Despite the success of the Captain America character, Simon felt Goodman was not paying the pair the promised percentage of profits, and so sought work for the two of them at National Comics, (later named DC Comics). Simon & Kirby negotiated a deal that would pay them a combined $500 a week, as opposed to the $75 and $85 they respectively earned at Timely. Fearing that Goodman would not pay them if he found out they were moving to National, the pair kept the deal a secret while they continued producing work for the company. At some point during this time, the duo also produced Fawcett Comics' Captain Marvel Adventures #1 (1941), the first complete comic book starring Captain Marvel following the character's run as star of the superhero anthology Whiz Comics.

Kirby and Simon spent their first weeks at National trying to devise new characters while the company sought how best to utilize the pair. After a few failed editor-assigned ghosting assignments, National's Jack Liebowitz told them to "just do what you want". The pair then revamped the Sandman feature in Adventure Comics and created the superhero Manhunter. In July 1942 they began the Boy Commandos feature. The ongoing "kid gang" series Boy Commandos, launched later that same year was the creative team's first National feature to graduate into its own title, sold over a million copies a month, becoming National's third best-selling title. They also scored a hit with the homefront kid-gang team, the Newsboy Legion in Star-Spangled Comics.

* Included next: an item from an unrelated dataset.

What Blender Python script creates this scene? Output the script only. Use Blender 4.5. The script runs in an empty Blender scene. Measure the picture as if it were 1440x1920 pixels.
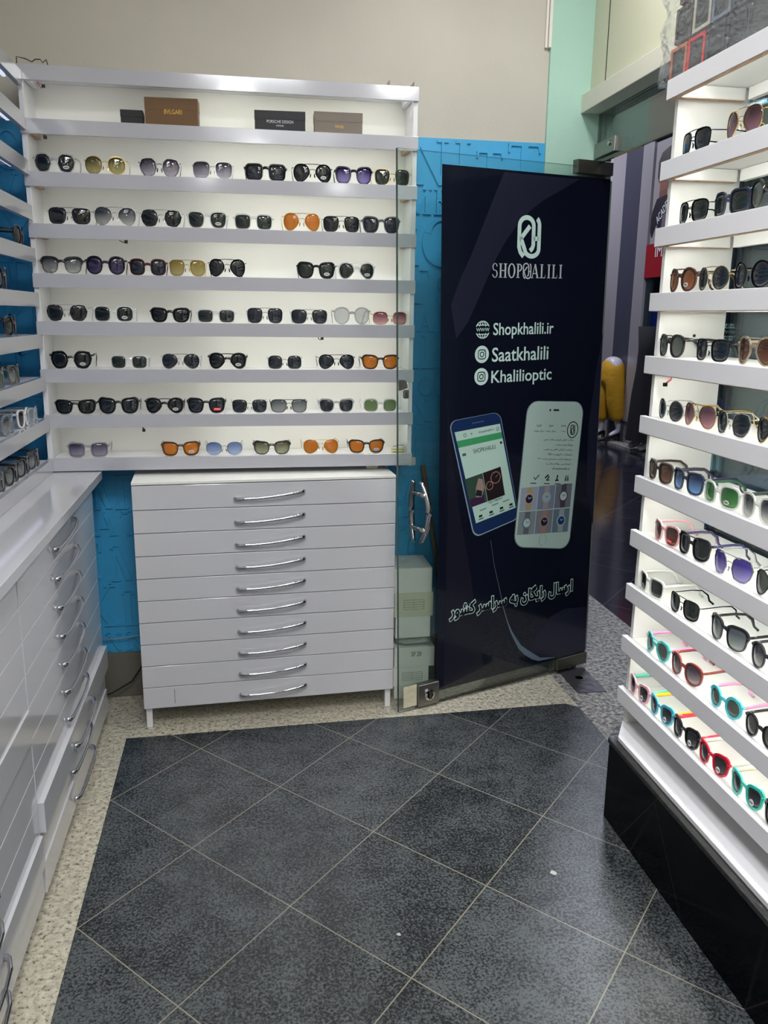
import bpy, math, random, unicodedata
from mathutils import Vector, Matrix
R = math.radians
random.seed(7)
S = bpy.context.scene
COL = S.collection

# ------------------------------------------------------------------ camera, light, exposure
CAM_PITCH, CAM_ROLL, CAM_YAW, CAM_F = 0.23101, 0.012287, 0.170226, 1560.6
fw = Vector((math.sin(CAM_YAW)*math.cos(CAM_PITCH), math.cos(CAM_YAW)*math.cos(CAM_PITCH), -math.sin(CAM_PITCH)))
rt = Vector((math.cos(CAM_YAW), -math.sin(CAM_YAW), 0)); up = rt.cross(fw)
r2 = rt*math.cos(CAM_ROLL)+up*math.sin(CAM_ROLL); u2 = -rt*math.sin(CAM_ROLL)+up*math.cos(CAM_ROLL)
cd = bpy.data.cameras.new('camera'); cam = bpy.data.objects.new('camera', cd); COL.objects.link(cam)
cd.sensor_fit = 'VERTICAL'; cd.sensor_height = 36; cd.lens = 36*CAM_F/1920; cd.clip_start = .05
M = Matrix((r2, u2, -fw)).transposed().to_4x4(); M.translation = (0, 0, 1.4); cam.matrix_world = M
S.camera = cam
S.view_settings.view_transform = 'Standard'; S.view_settings.look = 'None'
S.view_settings.gamma = 1; S.view_settings.use_curve_mapping = False
S.view_settings.exposure = 0.0
W = bpy.data.worlds.new('world'); S.world = W; W.use_nodes = True
W.node_tree.nodes['Background'].inputs[0].default_value = (.55, .62, .75, 1)
W.node_tree.nodes['Background'].inputs[1].default_value = .14

def area(name, loc, size, power, col=(1, 1, 1), rot=(0, 0, 0), sy=None):
    l = bpy.data.lights.new(name, 'AREA'); l.energy = power; l.color = col; l.size = size
    if sy: l.shape = 'RECTANGLE'; l.size_y = sy
    else: l.shape = 'DISK'
    o = bpy.data.objects.new(name, l); COL.objects.link(o); o.location = loc; o.rotation_euler = rot
    return o
# round ceiling downlights of the shop (behind the photographer) and of the mall corridor
for (x, y, p) in ((.02, -.1, 9), (.98, .3, 13), (.15, -1.9, 11), (1.1, -3.9, 14), (-.3, -3.6, 11), (.85, 2.25, 10)):
    area('ceiling_downlight_light', (x, y, 2.77), .22, p, (.98, .985, 1))
area('unseen_fill_panel', (.3, -1.1, 2.76), 1.0, 20, (.97, .98, 1), sy=1.4)
area('unseen_fill_panel', (.1, .62, 2.76), .6, 30, (.96, .98, 1), sy=.6)  # added unseen panel, brightens the right stand fascias and the chest front
for (x, y, p) in ((2.9, 3.0, 45), (2.9, 6.2, 75), (2.9, 9.8, 80)):
    area('mall_ceiling_light', (x, y, 3.9), .8, p, (.82, .86, 1))

# ------------------------------------------------------------------ materials
def lin(c):
    return tuple((v/12.92 if v <= .04045 else ((v+.055)/1.055)**2.4) for v in (x/255 for x in c))+(1,)
def mat(name, rgb, rough=.5, metal=0, spec=.5, emit=None, es=0, coat=0, bump=None):
    m = bpy.data.materials.new(name); m.use_nodes = True; b = m.node_tree.nodes['Principled BSDF']
    b.inputs['Base Color'].default_value = lin(rgb); b.inputs['Roughness'].default_value = rough
    b.inputs['Metallic'].default_value = metal; b.inputs['Specular IOR Level'].default_value = spec
    b.inputs['Coat Weight'].default_value = coat; b.inputs['Coat Roughness'].default_value = .08
    if emit: b.inputs['Emission Color'].default_value = lin(emit); b.inputs['Emission Strength'].default_value = es
    if bump:
        n = m.node_tree; t = n.nodes.new('ShaderNodeTexNoise'); t.inputs['Scale'].default_value = bump[0]; t.inputs['Detail'].default_value = 4
        c = n.nodes.new('ShaderNodeTexCoord'); n.links.new(c.outputs['Object'], t.inputs['Vector'])
        k = n.nodes.new('ShaderNodeBump'); k.inputs['Strength'].default_value = bump[1]; k.inputs['Distance'].default_value = .01
        n.links.new(t.outputs['Fac'], k.inputs['Height']); n.links.new(k.outputs['Normal'], b.inputs['Normal'])
    return m
def N(nt, typ, **kw):
    n = nt.nodes.new(typ)
    for k, v in kw.items():
        if k.startswith('i'):
            key = k[1:]; n.inputs[int(key) if key.isdigit() else key].default_value = v
        else: setattr(n, k, v)
    return n
def math_(nt, op, a, b=None):
    n = nt.nodes.new('ShaderNodeMath'); n.operation = op
    for i, v in enumerate((a, b)):
        if v is None: continue
        if isinstance(v, (int, float)): n.inputs[i].default_value = v
        else: nt.links.new(v, n.inputs[i])
    return n.outputs[0]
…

Harry Mendryk, art restorer on Titan Books' Simon & Kirby series of hardcover collections, believes Simon used the pseudonym Glaven on at least two covers during this time: those of Harvey Comics' Speed Comics #22 and Champ Comics #22 (both Sept. 1942), though the Grand Comics Database does not independently confirm this, Mendryk also believes that both Kirby and Simon used the pseudonym Jon Henri on a handful of other 1942 Harvey comics, as does Who's Who in American Comic Books 1929-1999.

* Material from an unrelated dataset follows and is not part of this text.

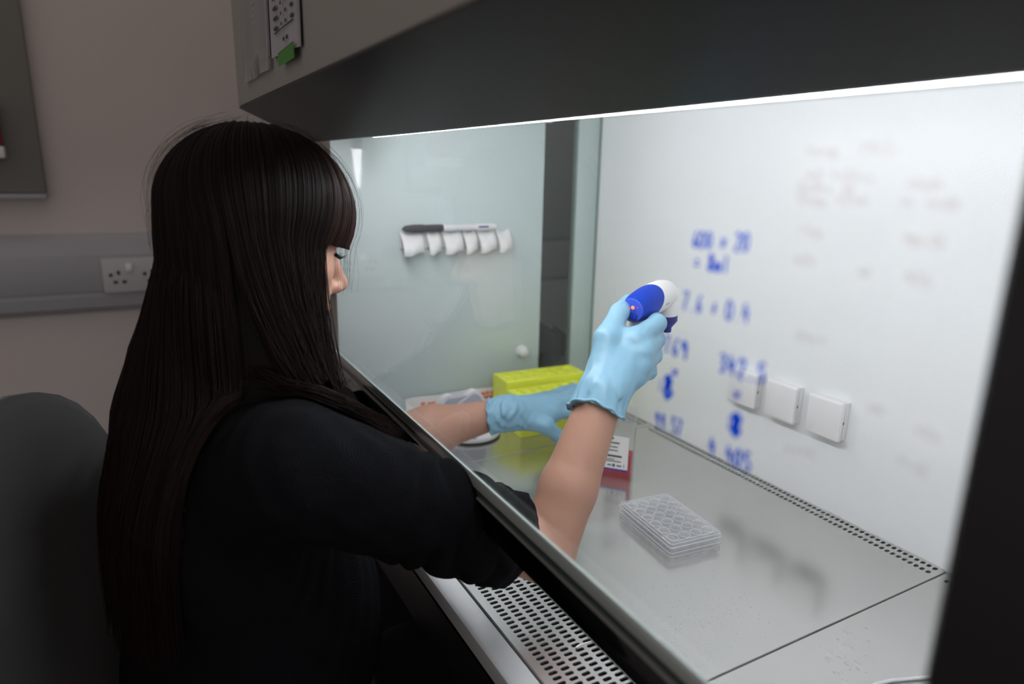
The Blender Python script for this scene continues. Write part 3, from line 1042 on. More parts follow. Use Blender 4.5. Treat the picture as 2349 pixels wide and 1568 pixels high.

Simon enlisted in the U.S. Coast Guard during World War II. He said in his 1990 autobiography that he was first assigned to the Mounted Beach Patrol at Long Beach Island, off Barnegat, New Jersey, for a year before being sent to boot camp near Baltimore, Maryland, for basic training. Afterward, he reported for duty with the Combat Art Corps in Washington, D.C., part of the Coast Guard Public Information Division. He was stationed there in 1944 when he met New York Post sports columnist Milt Gross, who was with the Coast Guard Public Relations Unit, and the two became roommates in civilian housing. Pursuant to his unit's mission to publicize the Coast Guard, Simon created a true-life Coast Guard comic book that DC agreed to publish, followed by versions syndicated nationally by Parents magazine in Sunday newspaper comics sections, under the title True Comics. This led to his being assigned to create a comic book aimed at driving Coast Guard recruitment. With Gross as his writer collaborator, Simon produced Adventure Is My Career, distributed by Street and Smith Publications for sale at newsstands.

Returning to New York City after his discharge, Simon married Harriet Feldman, the secretary to Harvey Comics' Al Harvey. The Simons and the now-married Kirby and his wife and first child moved to houses diagonally across from each other on Brown Street in Mineola, New York, on Long Island, where Simon & Kirby each worked from a home studio. The Simons would have a son, James, and, later, three daughters.